JÁ FAZIA TANTO TEMPO QUE ROTEIROS de O vingador do futuro circulavam por Hollywood que as pessoas diziam que o projeto estava amaldiçoado. Dino de Laurentiis deteve os direitos por boa parte da década de 1980 e em duas ocasiões tentou produzir o filme – primeiro em Roma, depois na Austrália. Na época, era diferente do que acabou se tornando: menos violento e mais sobre a fantasia de fazer uma viagem virtual a Marte.

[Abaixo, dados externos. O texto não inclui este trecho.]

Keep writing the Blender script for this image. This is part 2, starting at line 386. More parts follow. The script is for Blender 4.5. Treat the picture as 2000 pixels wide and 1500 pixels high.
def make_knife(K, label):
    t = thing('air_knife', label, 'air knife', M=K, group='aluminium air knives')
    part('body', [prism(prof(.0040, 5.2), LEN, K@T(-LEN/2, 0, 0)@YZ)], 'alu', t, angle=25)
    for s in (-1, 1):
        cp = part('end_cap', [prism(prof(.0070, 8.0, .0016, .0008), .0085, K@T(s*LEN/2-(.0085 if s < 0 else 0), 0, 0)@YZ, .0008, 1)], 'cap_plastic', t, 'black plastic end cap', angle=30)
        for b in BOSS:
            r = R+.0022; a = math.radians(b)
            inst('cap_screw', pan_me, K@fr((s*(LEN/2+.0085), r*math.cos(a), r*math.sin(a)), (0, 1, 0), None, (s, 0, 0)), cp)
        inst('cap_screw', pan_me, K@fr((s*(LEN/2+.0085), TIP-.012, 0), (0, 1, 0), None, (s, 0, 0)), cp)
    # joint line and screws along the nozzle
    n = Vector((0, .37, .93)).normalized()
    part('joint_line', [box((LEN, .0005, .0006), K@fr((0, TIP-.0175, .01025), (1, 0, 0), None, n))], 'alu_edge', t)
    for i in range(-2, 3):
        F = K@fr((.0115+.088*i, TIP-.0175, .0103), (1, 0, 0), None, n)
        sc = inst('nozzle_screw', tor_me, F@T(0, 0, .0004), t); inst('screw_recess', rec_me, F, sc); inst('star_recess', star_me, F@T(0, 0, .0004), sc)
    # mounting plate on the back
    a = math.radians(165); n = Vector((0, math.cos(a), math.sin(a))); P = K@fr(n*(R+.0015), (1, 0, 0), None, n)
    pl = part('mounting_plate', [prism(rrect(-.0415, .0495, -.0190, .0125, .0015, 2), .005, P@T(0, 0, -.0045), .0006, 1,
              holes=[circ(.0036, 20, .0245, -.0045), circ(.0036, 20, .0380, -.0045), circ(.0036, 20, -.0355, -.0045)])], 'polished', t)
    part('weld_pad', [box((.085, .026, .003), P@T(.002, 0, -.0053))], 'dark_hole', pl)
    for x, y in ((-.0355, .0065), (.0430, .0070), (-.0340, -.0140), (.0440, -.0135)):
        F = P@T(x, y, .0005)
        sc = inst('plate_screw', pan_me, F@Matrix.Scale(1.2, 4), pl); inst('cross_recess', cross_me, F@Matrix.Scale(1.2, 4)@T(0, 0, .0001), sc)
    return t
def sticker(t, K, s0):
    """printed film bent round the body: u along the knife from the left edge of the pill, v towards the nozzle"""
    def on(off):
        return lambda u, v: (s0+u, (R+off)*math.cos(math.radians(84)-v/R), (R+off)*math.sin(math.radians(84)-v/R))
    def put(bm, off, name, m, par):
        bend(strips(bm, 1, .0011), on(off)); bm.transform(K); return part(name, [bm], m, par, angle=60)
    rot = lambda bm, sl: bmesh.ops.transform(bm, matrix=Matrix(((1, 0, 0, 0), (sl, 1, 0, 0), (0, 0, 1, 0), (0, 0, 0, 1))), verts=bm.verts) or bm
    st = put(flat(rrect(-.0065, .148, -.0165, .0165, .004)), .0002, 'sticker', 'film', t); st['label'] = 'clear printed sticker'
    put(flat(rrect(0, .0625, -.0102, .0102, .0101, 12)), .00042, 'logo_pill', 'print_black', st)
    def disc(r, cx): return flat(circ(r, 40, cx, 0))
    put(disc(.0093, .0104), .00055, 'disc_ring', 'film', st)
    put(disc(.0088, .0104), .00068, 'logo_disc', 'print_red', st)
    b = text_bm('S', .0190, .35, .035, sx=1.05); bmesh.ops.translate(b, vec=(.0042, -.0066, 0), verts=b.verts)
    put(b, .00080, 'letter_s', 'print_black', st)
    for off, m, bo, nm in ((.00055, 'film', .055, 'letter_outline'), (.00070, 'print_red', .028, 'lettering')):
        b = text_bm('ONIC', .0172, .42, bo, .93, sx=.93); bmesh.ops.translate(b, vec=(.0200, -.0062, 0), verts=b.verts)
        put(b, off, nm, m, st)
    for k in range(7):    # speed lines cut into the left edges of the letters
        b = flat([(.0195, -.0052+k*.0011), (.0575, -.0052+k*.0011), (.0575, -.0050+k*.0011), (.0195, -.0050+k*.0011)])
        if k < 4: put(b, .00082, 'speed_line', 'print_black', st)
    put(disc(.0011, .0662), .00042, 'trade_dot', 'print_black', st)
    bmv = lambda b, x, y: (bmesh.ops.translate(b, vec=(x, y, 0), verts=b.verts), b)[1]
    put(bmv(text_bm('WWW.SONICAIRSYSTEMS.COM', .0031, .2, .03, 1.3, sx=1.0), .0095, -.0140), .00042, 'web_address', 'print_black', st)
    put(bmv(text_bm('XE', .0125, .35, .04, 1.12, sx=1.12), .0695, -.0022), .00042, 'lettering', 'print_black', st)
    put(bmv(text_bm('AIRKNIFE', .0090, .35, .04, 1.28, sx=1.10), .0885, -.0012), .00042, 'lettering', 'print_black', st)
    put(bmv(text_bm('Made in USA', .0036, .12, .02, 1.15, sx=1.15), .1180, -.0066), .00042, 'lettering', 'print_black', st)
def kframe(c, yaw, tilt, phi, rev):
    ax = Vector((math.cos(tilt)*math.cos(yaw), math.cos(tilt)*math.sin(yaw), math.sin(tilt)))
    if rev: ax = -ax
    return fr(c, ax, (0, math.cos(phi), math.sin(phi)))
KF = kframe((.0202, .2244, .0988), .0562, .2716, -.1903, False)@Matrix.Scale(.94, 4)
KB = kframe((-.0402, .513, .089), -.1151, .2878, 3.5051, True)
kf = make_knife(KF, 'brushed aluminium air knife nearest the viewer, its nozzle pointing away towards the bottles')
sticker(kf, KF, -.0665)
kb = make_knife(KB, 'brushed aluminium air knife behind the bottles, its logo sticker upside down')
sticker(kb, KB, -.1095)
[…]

Fiquei bravo por Dino não me oferecer o trabalho, pois tinha dito a ele que gostaria de fazer o papel. Mas ele pensava diferente. Contratou Richard Dreyfuss para a tentativa em Roma e Patrick Swayze para a da Austrália. Enquanto isso, me chamou para Jogo bruto. Eles chegaram a construir estúdios na Austrália e estavam prestes a iniciar as filmagens de O vingador do futuro quando Dino começou a ter problemas financeiros. Isso já tinha acontecido várias vezes na sua carreira, e por essa razão ele precisou interromper alguns dos projetos.
Liguei para Mario Kassar e Andy Vajna, da Carolco, na época a produtora independente que mais crescia e que ainda estava colhendo os frutos dos filmes da série Rambo. Eles haviam bancado Inferno vermelho, e avaliei que seriam perfeitos para O vingador do futuro. Falei: “Dino está ficando sem dinheiro. Ele tem vários projetos ótimos, e tem um, especificamente, que eu quero muito fazer.” Eles agiram depressa, deram início a um ataque generalizado e compraram o filme de Dino em questão de dias. Eu era uma força motriz naquela época.
A questão, portanto, era quem iria dirigir. Alguns meses depois, eu ainda estava indeciso quando esbarrei com Paul Verhoeven em um restaurante. Nunca tínhamos sido apresentados, mas eu o reconheci de vista: um holandês magrelo, de olhar intenso, uns 10 anos mais velho que eu. Ele tinha boa reputação na Europa, e eu ficara impressionado com seus dois primeiros filmes em inglês, Conquista sangrenta, de 1985, e Robocop, dois anos depois. Fui até ele e falei:
– Adoraria trabalhar com você algum dia. Achei Robocop fantástico. E me lembro de Conquista sangrenta, que também era incrível.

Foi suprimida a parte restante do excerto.